On a dit que lorsque 1 x 0 = 0, les deux zéros sont les mêmes, et que c’est une négation : il n’y a pas 1, il y a zéro 1, on reste à zéro.
Ce qu’il faut comprendre alors, c’est que zéro est l’infini.
Il se passe donc la chose suivante : 1 x 0 = 1 x infini = une infinité de 1 = l’infini = 0.
Le premier 0 est l’infini, et il le reste ; une infinité de 1 fait partie de l’infini, se confond avec lui. Les deux 0 sont les mêmes, c’est l’infini.
On a également dit que lorsque 0 x 1 = 0, les deux zéros ne sont pas les mêmes, et que c’est une affirmation.
Reprenons 0 = l’infini. Ainsi, on a : 0 x 1 = infini x 1 = infini.
Cela semble alors incompréhensible.
Il semble bien qu’on ait le même infini.
Et on pourrait dire qu’on a triché juste avant, car une infinité de 1, c’est un infini particulier, qui reste différent de l’infini en général, qui lui est non seulement avec les 1, mais également avec les 2, les 3, les 4, etc.
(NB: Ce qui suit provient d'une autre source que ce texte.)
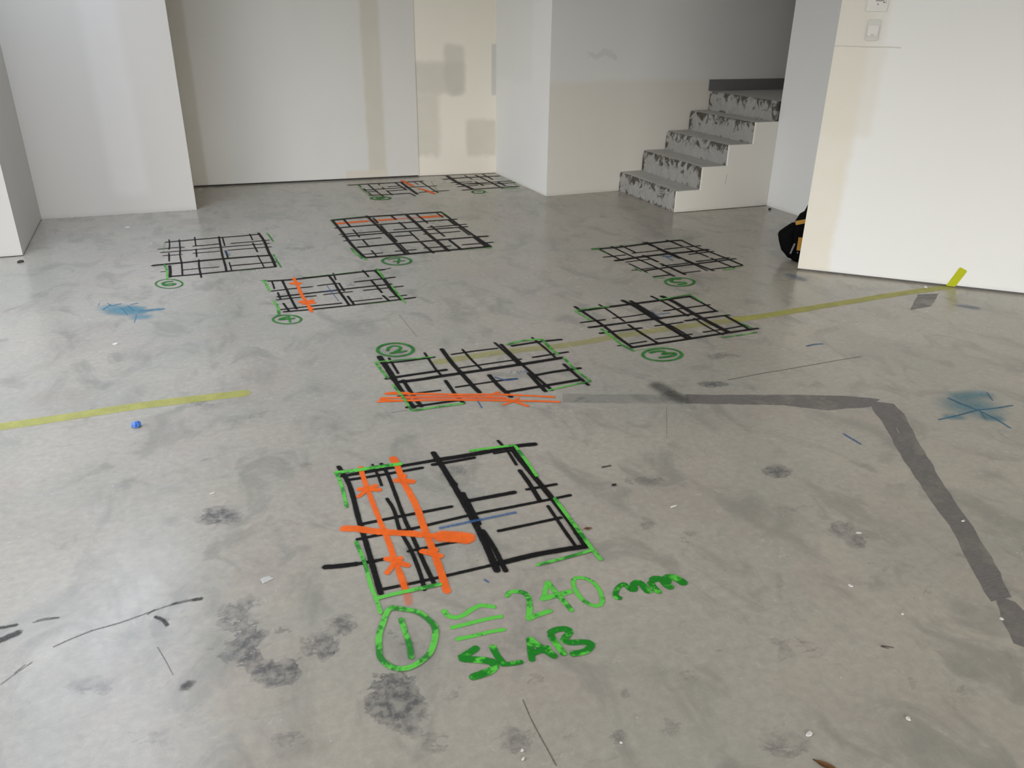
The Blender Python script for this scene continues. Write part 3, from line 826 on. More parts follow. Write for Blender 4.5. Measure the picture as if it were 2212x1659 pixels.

Sauf qu’on a vu qu’on peut multiplier absolument tout par 1, et que chaque chose qui existe a une identité, et en fait multiplié par 1. Dire qu’une table existe, c’est dire table x 1 ; constater qu’il y a un chat, c’est dire chat x 1.
[On remarquera ici que la différence entre le matérialiste Aristote et l’idéaliste Platon est justement qu’Aristote a voulu inventer des catégories (donc le premier terme dans table x 1, chat x 1, etc.), tandis que Platon s’est focalisé sur le « x 1 » en imaginant des « idées » pures (l’idée pure de table, de chat, etc.).]
Une infinité de 1, ce n’est donc pas seulement des 1, mais également 2 x 1, 3 x 1, 4 x 1, c’est-à-dire tout ce qui est « »1″, et tout ce qui existe est « 1 » car ayant sa propre identité.
Par contre, et là réside la difficulté, on ne peut pas avoir les deux mêmes 0 lorsqu’on dit que :
0 x 1 = infini x 1 = infini
En effet, un infini « unique » est une contradiction. L’infini est infini, s’il n’y en a qu’un seul, cela supprime la notion d’infini en tant que tel !
L’infini, en tant qu’infini, présuppose qu’on ait infini x 1, infini x 2, infini x 3, etc. et ce à l’infini.
C’est pourquoi le matérialisme dialectique affirme que la matière est inépuisable, que l’univers n’a ni début ni fin, ni commencement ni arrêt.
Reste un souci. Cet infini x 1, en quoi se différencie-t-il du 1 x infini ?
C’est justement là où se produit le vertige, qui est le principal risque quand on réfléchit à la notion d’infini.
Quand on a 1 x 0, on dit qu’il n’y a aucun 1 et en même temps que « 1 x [quelque chose] » existe à l’infini.
Quand on a 0 x 1, il faut quitter le terrain de la qualité (car l’identité est une qualité) pour passer à la quantité. Il faut avoir en tête 0 x 2, 0 x 3, 0 x 4, etc.
C’est l’aspect quantitatif de l’infini, par opposition son aspect qualitatif.
C’est là la grande difficulté du 0 comme infini que l’infini est, justement infini, tant en quantité qu’en qualité. Il n’y a pas « un » infini, mais une infinité.
Notons pour conclure qu’on a opposé 0 x 1 à 1 x 0, mais qu’on aurait pu inverser les explications, car il est arbitraire de dire que 0 x 1 est une affirmation et que 1 x 0 est une négation.
On aura compris que ce sont les deux pôles d’une seule et même contradiction ; on peut d’ailleurs remplacer 0 x 1 par 1 x 0.
Ce remplacement témoigne du fait qu’on a ici d’une situation de nexus, terme que nous avons mis en avant pour désigner le moment où les deux pôles de la contradiction sont les plus en phase l’un avec l’autre, l’un devenant l’autre, pour ainsi dire « juste avant » le saut qualitatif.
Tel est le paradoxe matérialiste dialectique où toute chose va à un saut qualitatif, tout en étant déjà un saut qualitatif, et ce à l’infini tant dans le passé que l’avenir.
Toute chose à la fois statique et en mouvement, issu de l’éternité et en même temps n’existant à aucun moment réellement, car l’éternité est la transformation qualitative ininterrompue de la matière.
Loin de faire tomber dans le relativisme, cela doit aboutir à la compréhension de la nécessité de la vision matérialiste dialectique du monde pour admirer la beauté de la réalité dans son infinie transformation.